£7bn Forth Green Freeport ‘open for business’

The Forth Green Freeport (FGF) has announced it is officially open for business following approval from the Scottish and UK Governments of its Outline Business Case and the designation of its three tax sites located in Grangemouth, Rosyth and Mid-Forth (Leith and Burntisland).

“This major step unlocks the investment incentives to deliver the green freeport vision,” said FGF.

Forecasts indicate that there is the potential to attract £7 billion of private and public investment over the next decade, delivering Gross Value Added (GVA) of £8.4 billion, FGF said.

This could generate up to 38,350 well paid, highly skilled, green jobs, with almost 19,000 of these being direct gross jobs linked to the FGF’s target sectors and tax sites.

Focusing on the key target sectors of offshore wind, hydrogen, sustainable fuels, modular manufacturing and logistics, FGF will support the re-industrialisation of Central Scotland and large-scale economic regeneration over the next decade.

This significant milestone for the public-private consortium, which is chaired by Susan Rice, will attract new businesses and new jobs into the FGF area, aided by a suite of financial incentives to deliver major economic and net zero benefits for Scotland as a whole and local communities.

Susan Rice

Rice said: “This is it, Forth Green Freeport is officially open for business. It is an important time for the Green Freeport as we move through the business case development phase to delivery for Scotland.

“Through innovations in offshore wind manufacturing, assembly and commissioning, alongside innovative shipbuilding, modular assembly and hydrogen manufacture, the country’s net zero targets can be boosted by Forth Green Freeport.

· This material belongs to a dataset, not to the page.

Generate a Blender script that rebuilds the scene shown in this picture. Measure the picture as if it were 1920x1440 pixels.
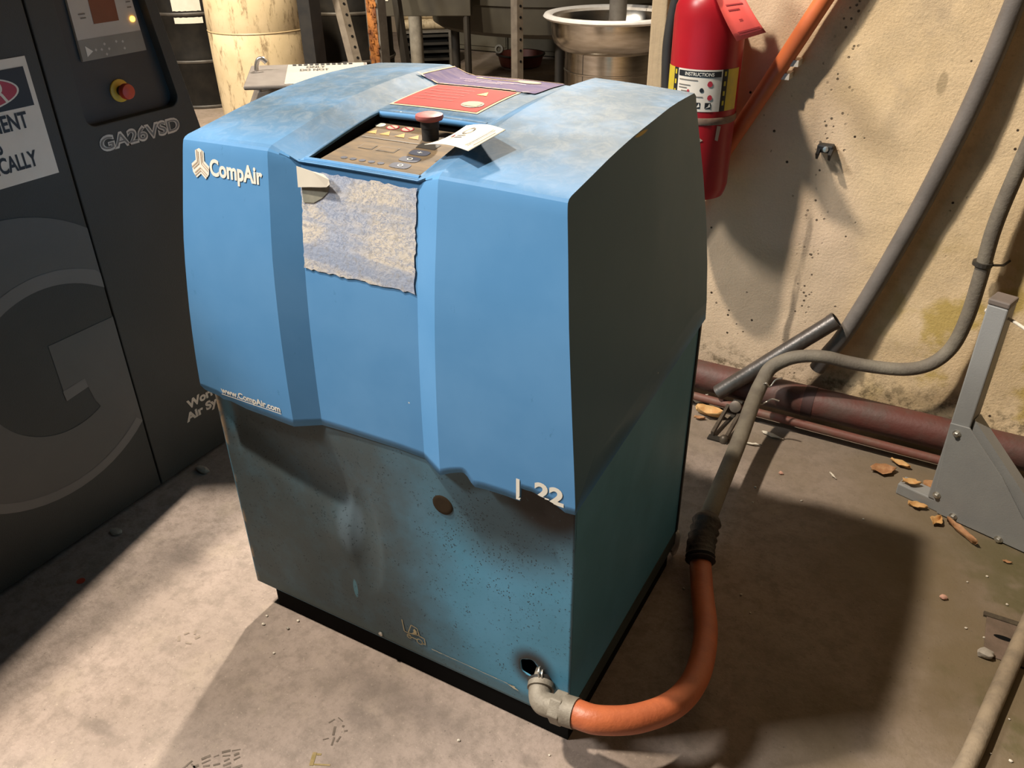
import bpy, bmesh, math, random
from mathutils import Vector, Matrix, noise
from math import sin, cos, pi, radians, sqrt, atan2

for o in list(bpy.data.objects):
    bpy.data.objects.remove(o, do_unlink=True)
scene = bpy.context.scene
COL = scene.collection

# ------------------------------------------------------------------ camera
cd = bpy.data.cameras.new('camera')
cam = bpy.data.objects.new('camera', cd)
COL.objects.link(cam)
cam.location = (0.3673, -0.8231, 1.2624)
cam.rotation_euler = (1.0312, 0.0116, 0.5095)
cd.sensor_fit = 'HORIZONTAL'
cd.sensor_width = 36.0
cd.lens = 36.0 * 1554.3 / 1920.0
cd.clip_start = 0.01
scene.camera = cam

# ------------------------------------------------------------------ world, lamps, exposure
scene.view_settings.view_transform = 'Standard'
scene.view_settings.look = 'None'
scene.view_settings.gamma = 1.0
scene.view_settings.use_curve_mapping = False
scene.view_settings.exposure = 0.0

world = bpy.data.worlds.new('world')
scene.world = world
world.use_nodes = True
bg = world.node_tree.nodes['Background']
bg.inputs[0].default_value = (1.0, 0.93, 0.84, 1)
bg.inputs[1].default_value = 0.012


def lamp(name, loc, target, power, sx, sy, color, spread=180):
    ld = bpy.data.lights.new(name, 'AREA')
    ld.shape = 'RECTANGLE'
    ld.size = sx
    ld.size_y = sy
    ld.energy = power
    ld.color = color
    ld.spread = radians(spread)
    o = bpy.data.objects.new(name, ld)
    COL.objects.link(o)
    o.location = loc
    d = Vector(target) - Vector(loc)
    o.rotation_euler = d.to_track_quat('-Z', 'Y').to_euler()
    return o


WARM = (1.0, 0.885, 0.735)
lamp('ceiling_lamp_side', (-1.85, -0.78, 4.4), (-0.5, 0.1, 0), 290, 0.16, 0.16, WARM)
lamp('ceiling_lamp_rear', (-2.05, 4.60, 4.2), (-0.8, 0.0, 0), 80, 0.22, 0.22, WARM, 64)
lamp('front_fill_light', (-4.20, -2.60, 5.0), (-0.3, 0.2, 0.6), 375, 0.9, 0.9, (1.0, 0.96, 0.90))  # added fill for the upright front faces, no visible source
lamp('drum_fill_light', (-3.1, 1.3, 3.4), (-3.5, 3.1, 0.5), 22, 0.3, 0.3, (1.0, 0.85, 0.62), 50)  # added narrow light to brighten the cream drum, no visible source

# ------------------------------------------------------------------ materials
MATS = {}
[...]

“This is a long-term project and one which we know will deliver real benefits to the local communities through economic growth, skills re-training and training and access to high quality, green jobs.”

The potential of the FGF was highlighted by the news that Vestas has identified the Port of Leith as a possible location for a wind turbine blade manufacturing facility.

“This is an example of how Green Freeport status can be used to boost Scotland’s renewable energy credentials with the potential to create hundreds of quality, green jobs in Scotland, supporting the just transition to net zero,” said FGF.

“The investment incentives will only apply to businesses who commit to and deliver against a set of demanding Investor Principles that will guide all landowners and developers.

“This will include abiding by the Fair Work Charter, which prioritises the rights, wages and working conditions of employees. The principles also require businesses to buy into Forth Green Freeport’s net zero commitments.

“Strong governance is a key thread with a governing board with public and private sector members already established and active and with an independent Chair, Dame Susan Rice DBE.

“It comprises representatives from all consortium partners and includes elected members from all three local authorities and advisers from both the Scottish and UK Governments.

“An invitation has also been extended to the Scottish Trades Union Council (STUC) to have a worker representative on the board.”

Rice added: “Strong governance is at the core of Forth Green Freeport as we focus sharply on ensuring that the Green Freeport operates to the highest standards.

“Workers’ rights will be protected, money will be spent wisely and all of the investors we attract to benefit from the incentives that the Green Freeport offers will be as committed as we are to ensuring that the most significant beneficiaries from this long-term initiative are the people from the communities around the Forth Green Freeport.”

Edinburgh Council Leader Cammy Day said: “The Forth Green Freeport is go – making North Edinburgh and the region open for significant investment and good, green, economic growth.

“The whole coastline has huge potential as we develop our city and address the climate emergency and, clearly, the Scottish and UK Governments agree. The news just this week of a global leader in sustainable energy potentially looking to invest in the Port of Leith is also testament to the opportunities Edinburgh has to offer.

“Our extension of Edinburgh’s tram line to Newhaven is already unlocking many areas in the North of the city for long-term investment and regeneration plus, our £1.3 billion green vision for Granton Waterfront is creating a brand new sustainable coastal community, with thousands of net zero homes.

“Through the Edinburgh and South East Scotland City Region Deal we’ve already achieved massive success working collaboratively with our neighbouring councils, with central government and with the private sector. I’m looking forward to similar success with all the partners on the Forth Green Freeport.

“I’ve said all along that fair work and fair opportunities – with employers paying the real Living Wage and real benefits to the community – should be central to the Green Freeport’s plans. Following positive conversations with our partners, I’m pleased this is now confirmed with a Fair Work Charter right at the heart of everyone’s ambitions.

“Around 11,000 direct jobs are expected to be created as a result of the Forth Green Freeport, and we expect around 4,000 of those to be here in Edinburgh, which is major. This is of course long-term but we have the opportunity to not only boost employment opportunities but the skills we need in green industries as we address the climate challenge and work towards net zero as a city and country.”